HFA: The crypto ban happened but business has to go on; there are mouths to feed and I won’t just lay off my staff because the Central Bank of Nigeria (CBN) says that we can’t do business anymore.

So we decided we needed a crypto license to enable expansion outside the shores of Africa. At the grand scale of things, Nigeria is still a very small pie. Coinbase, the biggest crypto player in the world, worth over $80bn, does not have a footprint in Africa. This means there is more out there than there is in here.

That was why we moved to Estonia, got a license, and we now have operations in 27 EU countries, with just one move. So the CBN ban was a setback for something greater. We were going to expand at some point but just not this year. The CBN accelerated our expansion.

MM: Advice for budding entrepreneurs? Especially those still in school

HFA: Have a journal where you write your ideas down. If I never wrote Patricia down, I’d never have had something to look back to.

Read a lot of books, not just your school books. Read far and wide, whatever your interests are.
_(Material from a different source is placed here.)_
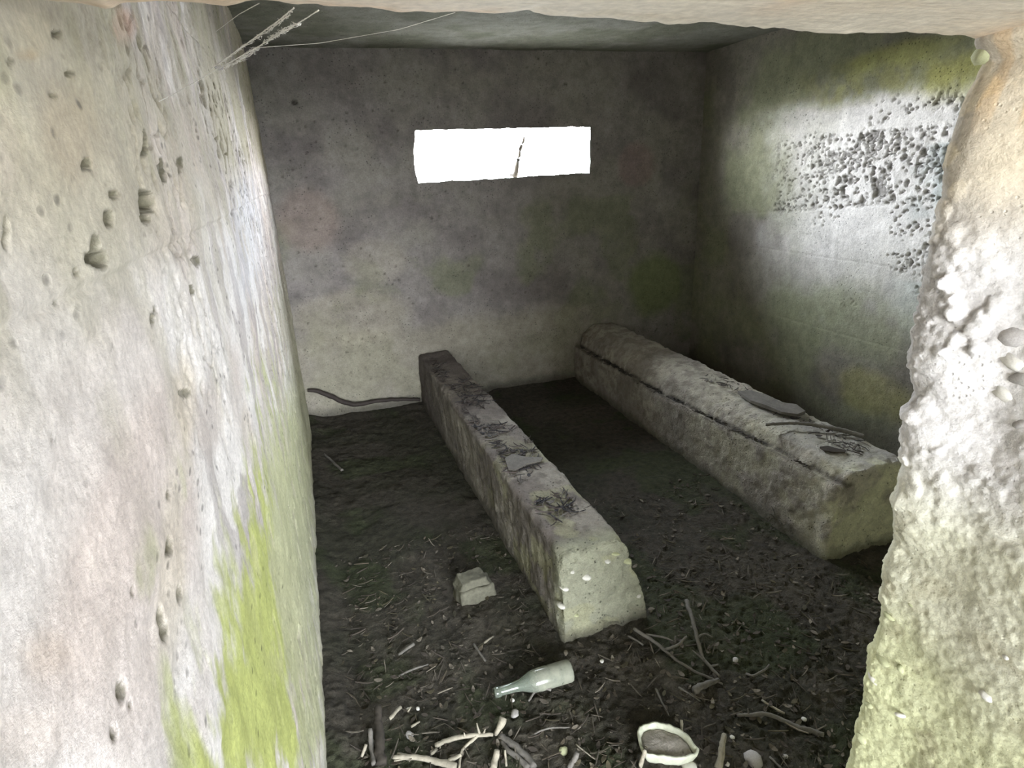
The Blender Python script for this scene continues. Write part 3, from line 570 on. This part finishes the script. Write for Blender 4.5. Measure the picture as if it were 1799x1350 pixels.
stick('short stick end on the soil left of the grey block', [(700, 1150), (715, 1141, .01), (728, 1132, .015)], (5, 6), 'twig_grey')
stick('pale twig lying between the grey block and the bottle', [(850, 1130), (860, 1123, .01), (868, 1119)], (4, 3), 'twig_pale')
stick('dim twig pointing down towards the bottle neck', [(832, 1132), (843, 1148), (853, 1162)], (5, 4), 'twig_grey')
stick('thin bent twig right of the split log end', [(930, 1296), (950, 1284, .012), (972, 1279, .01), (1000, 1279)], (3, 3), 'twig_grey')
stick('thin pale curved twig left of the dish', [(1012, 1308), (1026, 1320), (1047, 1336)], (3, 2), 'twig_pale')
stick('thick short stick at the bottom edge left of the dish', [(1014, 1322, .02), (1008, 1338), (1000, 1352)], (9, 9), 'twig_grey', name='stick', cat='stick')
stick('small stick propped against the near left rim of the dish', [(1135, 1312, .06), (1131, 1328, .03), (1126, 1352)], (6, 9), 'twig_pale', name='stick', cat='stick', z=.004)
stick('tiny pale stick end behind the dish', [(1197, 1265, .02), (1198, 1284)], (5, 5), 'twig_pale')
stick('crooked stick touching the near side of the bottle', [(928, 1232), (940, 1215, .01), (952, 1208, .02), (968, 1212, .01)], (4, 7), 'twig_grey', name='stick', cat='stick')
stick('thin twig at the bottom right, in the darkest soil', [(1352, 1330), (1362, 1340), (1375, 1352)], (4, 3), 'twig_grey')

# on the right plinth: stick, bark; weed at its foot
P = [on_z(1345, 746, .405), on_z(1400, 744, .412), on_z(1450, 750, .41), on_z(1488, 758, .41), on_z(1518, 767, .405)]
b = P[0].copy(); o = tubes('stick', [([q_-b for q_ in P], [.007, .007, .009, .010, .008])], MAT['twig_grey']); o.location = b
tag(o, 'long bent grey stick lying across the top of the right plinth', 'stick')
def slab(name, pts, z, th, mat, seed=0, bow=.0):
    P = np.array([on_z(a, b, z) for a, b in pts]); c = P.mean(0); n = len(P); V = []; F = []
    for k, (s, dz) in enumerate([(1, 0), (1, th), (.7, th*1.15), (.35, th*1.2)]):
        Q = c+(P-c)*s; Q[:, 2] = z+dz+bow*(1-s)+(fbm(Q, 30, 3, seed+k)-.5)*th*.8*(k > 0); V += list(Q-c)
    for k in range(3): F += [(k*n+j, k*n+(j+1) % n, (k+1)*n+(j+1) % n, (k+1)*n+j) for j in range(n)]
    F.append(tuple(range(n))[::-1]); F.append(tuple(3*n+j for j in range(n)))
    o = obj_from(name, V, F, mat, smooth=False); o.location = c; return o
o = slab('bark_slab', [(1296, 692), (1318, 690), (1345, 698), (1375, 712), (1398, 716), (1414, 728), (1400, 733), (1372, 728), (1345, 718), (1318, 708)], .402, .014, MAT['twig_grey'], 3)
tag(o, 'flat grey slab of bark on the far edge of the right plinth', 'bark')
o = slab('bark_flake', [(1440, 788), (1455, 786), (1470, 790), (1486, 793), (1484, 797), (1465, 797), (1448, 794)], .389, .006, MAT['twig_dark'], 5)
tag(o, 'small dark bark flake on the near end of the right plinth', 'bark')
o = slab('bark_flake', [(887, 808), (900, 800), (925, 806), (954, 806), (950, 812), (925, 818), (905, 828), (893, 826)], .358, .007, MAT['twig_grey'], 8)
tag(o, 'grey flake of bark halfway along the left plinth', 'bark')
cp = on_z(1366, 908, .03); V = []; F = []
parts = [([np.zeros(3), np.array([rx, ry, rz])*.5+np.array([0, 0, .012]), np.array([rx, ry, rz])], [.0022, .0018, .0008]) for rx, ry, rz in [(-.03, .0, .07), (.02, -.01, .06), (.05, .01, .03), (-.01, -.05, .0), (-.06, -.02, .01), (.015, -.07, -.02), (.06, -.03, .02), (-.04, .01, .03)]]
o = tubes('root_tuft', parts, MAT['twig_grey'], knob=.1, ns=5); o.location = cp-np.array([.02, .01, 0]); tag(o, 'small tuft of dry roots against the left face of the right plinth', 'roots')

# dark cable at the foot of the back wall
P = [on_y(540, 686, 3.79), on_y(560, 687, 3.79), on_y(580, 696, 3.79), on_y(605, 708, 3.79), on_y(630, 711, 3.79), on_y(660, 705, 3.79), on_y(700, 702, 3.79), on_y(738, 703, 3.79)]
b = P[0].copy(); o = tubes('cable', [([q_-b for q_ in P], [.010, .014, .016, .016, .015, .013, .012, .010])], MAT['metal'], step=.02, ns=9, knob=.06); o.location = b
tag(o, 'dark drooping cable along the foot of the back wall', 'cable')

# stick seen through the slot, leaning on its outer sill
P = [on_y(903, 312, 4.0), on_y(909, 285, 4.0), on_y(918, 248, 4.02), on_y(921, 238, 4.02)]
b = P[0].copy(); o = tubes('twig', [([q_-b for q_ in P], [.020, .015, .011, .004]), ([P[0]-b+np.array([-.03, 0, .02]), P[0]-b+np.array([.09, 0, .012])], [.006, .003])], MAT['twig_dark'], step=.02, knob=.1); o.location = b
tag(o, 'dark twig leaning in the bright window slot', 'twig')

# ------------------------------------------------------------------ block, bottle, dish
bt = bpy.data.objects.new('concrete_block', None); C.objects.link(bt)
c = (on_z(808, 1060)+on_z(870, 1055))/2; bt.location = (c[0], c[1]+.045, 0)
def rough_box(name, sx_, sy_, sz_, mat, parent, n=14, seed=0, z0=0, taper=.9):
    bm = bmesh.new(); bmesh.ops.create_cube(bm, size=2); bmesh.ops.subdivide_edges(bm, edges=bm.edges[:], cuts=n, use_grid_fill=True)
    A = np.array([v.co[:] for v in bm.verts]); q_ = np.clip(A, -.86, .86); dd = A-q_; l = np.linalg.norm(dd, axis=1, keepdims=True)
    A = q_+np.where(l > 0, dd/np.maximum(l, 1e-6)*.14, 0); tz = (A[:, 2:3]+1)/2; S = np.array([sx_, sy_, sz_])/2
    A[:, :2] *= 1-(1-taper)*tz; A = A*S; nn = np.stack([fbm(A, 22, 4, seed+k*5) for k in range(3)], 1)-.5; A = A+nn*.02; A[:, 2] += sz_/2+z0
    for v, a_ in zip(bm.verts, A): v.co = a_
    me = bpy.data.meshes.new(name); bm.to_mesh(me); bm.free(); me.materials.append(mat)
    for f in me.polygons: f.use_smooth = True
    o = bpy.data.objects.new(name, me); C.objects.link(o); o.parent = parent; return o
body = rough_box('body', .150, .10, .085, MAT['block'], bt, seed=3, z0=-.03, taper=.88)
cap = rough_box('broken_top', .125, .085, .028, MAT['block'], bt, seed=9, z0=.052, taper=.8); cap.location = (-.004, .008, 0)
tag(bt, 'pale squarish block half sunk in soil left of the left plinth', 'block'); bt.rotation_euler = (0, 0, .12)

m, n, b_, out = nt('dusty_green_glass')
b_.inputs['Base Color'].default_value = (.62, .72, .62, 1); b_.inputs['Roughness'].default_value = .12; b_.inputs['Transmission Weight'].default_value = .9; b_.inputs['IOR'].default_value = 1.5
tc = n.nodes.new('ShaderNodeTexCoord'); dif = n.nodes.new('ShaderNodeBsdfDiffuse'); dif.inputs[0].default_value = (.28, .28, .22, 1)
sx3 = n.nodes.new('ShaderNodeSeparateXYZ'); n.links.new(tc.outputs['Object'], sx3.inputs[0])
g_ = n.nodes.new('ShaderNodeMapRange'); g_.inputs[1].default_value = .14; g_.inputs[2].default_value = .10; g_.inputs[3].default_value = .12; g_.inputs[4].default_value = .72; n.links.new(sx3.outputs['X'], g_.inputs[0])
fac = math_(n, 'MULTIPLY', g_.outputs[0], noise(n, tc.outputs['Object'], 35, 5, .6, .3, .6, .45, 1.0))
ms = n.nodes.new('ShaderNodeMixShader'); n.links.new(fac, ms.inputs[0]); n.links.new(b_.outputs[0], ms.inputs[1]); n.links.new(dif.outputs[0], ms.inputs[2]); n.links.new(ms.outputs[0], out.inputs[0])
MAT['glass'] = m
A0 = on_z(1003, 1180, .033); A1 = on_z(880, 1222, .022)
ax = A1-A0; ang = math.atan2(ax[1], ax[0])
bo = bpy.data.objects.new('bottle', None); C.objects.link(bo); bo.location = (A0[0], A0[1], .004+float(floor_h(A0[0], A0[1]))*.3); bo.rotation_euler = (0, 0, ang)
Lb = float(np.hypot(ax[0], ax[1]))+.02
def lathe(name, prof, mat, parent, ns=40, axis_z=.033):
    V = []; F = []
    for (x, r) in prof:
        for j in range(ns): a = 2*math.pi*j/ns; V.append((x, r*math.cos(a), axis_z+r*math.sin(a)))
    k = len(prof); F = [(i*ns+j, i*ns+(j+1) % ns, (i+1)*ns+(j+1) % ns, (i+1)*ns+j) for i in range(k-1) for j in range(ns)]
    return obj_from(name, V, F, mat, parent)
outer = [(0.004, .001), (.002, .022), (0, .027), (.002, .0315), (.008, .0335), (.12*Lb/.28, .0335), (.14*Lb/.28, .032), (.165*Lb/.28, .025), (.185*Lb/.28, .0175), (.21*Lb/.28, .0145), (Lb-.022, .0132)]
inner = [(x+(.003 if i < 5 else 0), max(.0005, r-.003)) for i, (x, r) in enumerate(outer)]
lathe('body', outer+[(Lb-.003, .0132), (Lb-.003, .0102)]+inner[::-1], m, bo)
lathe('neck_ring', [(Lb-.020, .0134), (Lb-.018, .0155), (Lb-.004, .0152), (Lb, .0140), (Lb, .0104), (Lb-.02, .0104)], m, bo)
ld = lathe('dirt', [(.007, .001), (.008, .024), (.012, .0285), (.10*Lb/.28, .0285), (.13*Lb/.28, .024), (.15*Lb/.28, .006), (.151*Lb/.28, .001)], MAT['dirt'], bo)
for v in ld.data.vertices: v.co.z = min(v.co.z, .030+.006*math.sin(v.co.x*60))
ld['label'] = 'grey silt settled inside the bottle'
tag(bo, 'pale green glass bottle lying on its side, cloudy with dirt', 'bottle')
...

Then try a lot of things. You have all the time to fail. You know, most people don’t even try because they are afraid of failing.

I tried and failed at 13 businesses. But trust me, if I had to try 100 businesses, I would. Because I read that Thomas Edison tried the light bulb a thousand times.
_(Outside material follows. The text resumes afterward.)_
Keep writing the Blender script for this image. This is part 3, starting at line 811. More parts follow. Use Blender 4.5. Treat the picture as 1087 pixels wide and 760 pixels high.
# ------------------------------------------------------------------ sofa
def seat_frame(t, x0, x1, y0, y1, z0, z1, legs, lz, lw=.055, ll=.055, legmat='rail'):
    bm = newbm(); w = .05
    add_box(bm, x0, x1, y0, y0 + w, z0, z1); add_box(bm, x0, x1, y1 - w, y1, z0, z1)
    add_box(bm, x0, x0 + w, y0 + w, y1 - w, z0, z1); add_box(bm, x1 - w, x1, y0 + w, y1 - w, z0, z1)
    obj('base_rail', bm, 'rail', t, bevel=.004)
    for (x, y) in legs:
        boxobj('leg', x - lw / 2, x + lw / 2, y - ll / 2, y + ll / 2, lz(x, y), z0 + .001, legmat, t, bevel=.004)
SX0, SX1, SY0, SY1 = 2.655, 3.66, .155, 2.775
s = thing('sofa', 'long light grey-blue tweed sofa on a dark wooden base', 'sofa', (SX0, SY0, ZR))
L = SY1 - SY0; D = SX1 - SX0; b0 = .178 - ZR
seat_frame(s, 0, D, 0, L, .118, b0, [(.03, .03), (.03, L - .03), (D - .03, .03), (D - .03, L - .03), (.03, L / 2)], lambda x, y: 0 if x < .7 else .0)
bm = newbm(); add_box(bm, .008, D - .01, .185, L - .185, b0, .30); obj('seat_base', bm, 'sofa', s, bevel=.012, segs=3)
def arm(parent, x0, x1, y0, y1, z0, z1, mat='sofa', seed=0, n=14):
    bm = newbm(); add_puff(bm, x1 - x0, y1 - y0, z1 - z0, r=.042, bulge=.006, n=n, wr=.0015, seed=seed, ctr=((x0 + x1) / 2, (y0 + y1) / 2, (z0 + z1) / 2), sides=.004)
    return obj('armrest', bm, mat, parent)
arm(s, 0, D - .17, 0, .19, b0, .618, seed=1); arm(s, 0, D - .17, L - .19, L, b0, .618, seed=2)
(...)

I don’t even know if it’s true but if anyone can try something a thousand times, they must succeed. And if you don’t succeed, you will discover penicillin.

MM: What are the future plans for Patricia over the next 3 to 10 years?

HFA: Our plan is to make crypto easier for the entire world.
There’s a fifth revolution coming. One common trend about previous revolutions is that they don’t announce themselves.

They are usually almost over before we realise, “oh that was the nth revolution.”

Now, everything has evolved in this world, except money. But money is evolving now and that’s why there’s so much push back.
If you look at it, every pioneer of the 4th revolution is a billionaire today. Amazon, PayPal, eBay, etc. They were all made in the 1990s, at the start of the fourth revolution.